While some of these aircraft will have been modernised, either built in the Soviet era or completed in more recent decades using incomplete fuselages constructed already, the rest will be brand-new machines. The proposed expansion of the fleet means the Tu-160 will displace the Tu-95MS as the most numerous strategic bombers employed in Russian service.
The maximum takeoff weight of the Tu-160M2 will be 275,000kg, similar to that of Tu-160. With a maximum speed of over 2,000 km/h, the aircraft can carry up to 40,000kg of ordnance including nuclear bombs and strategic cruise missiles with a practical range exceeding 10,000 km with maximum ordnance. 
Despite the persistence of the airframe, the Tu-160M2 differs from its antecedent in its sophisticated avionics and weapons suites. The avionics change to 100 per cent, enabling it to increase the combat effectiveness of the aircraft by more than 2.5 times, so transforming the old look into a new airplane. 
Under the Tupolev 160 upgrade programme, KRET is to develop new airborne computers and other systems, monitoring tools, electronic warfare equipment, fuel gauging and weapons control systems.

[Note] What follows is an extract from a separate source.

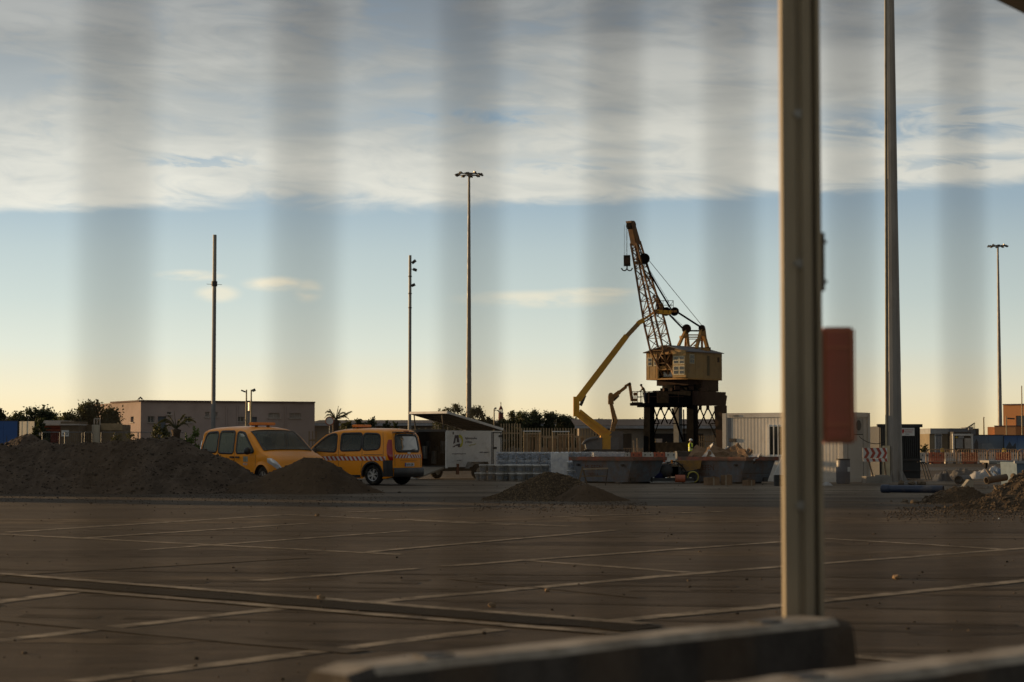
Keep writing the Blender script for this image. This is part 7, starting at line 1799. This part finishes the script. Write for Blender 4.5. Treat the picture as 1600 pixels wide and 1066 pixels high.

KRET will also deliver the newest platform-less inertial navigation system, enabling it to navigate the Tupolev 160 without satellite signals. 
Expected to be ready this year, the new navigation suite boosts the aircraft combat performance significantly when the enemy uses electronic warfare systems, or when the navigation satellites are off. The Tu-160M2 will be armed with long-range standoff cruise missiles including, among others, the Kh-101/Kh-102 (nuclear variant) air-launched cruise missile and the Kh-55 subsonic air-launched cruise missile.
The Tu-160 aircraft is considered to be a part of Russia’s nuclear triad. As a next-generation bomber, it holds 44 world records, including one as the largest military jet capable of reaching speeds in excess of Mach 2.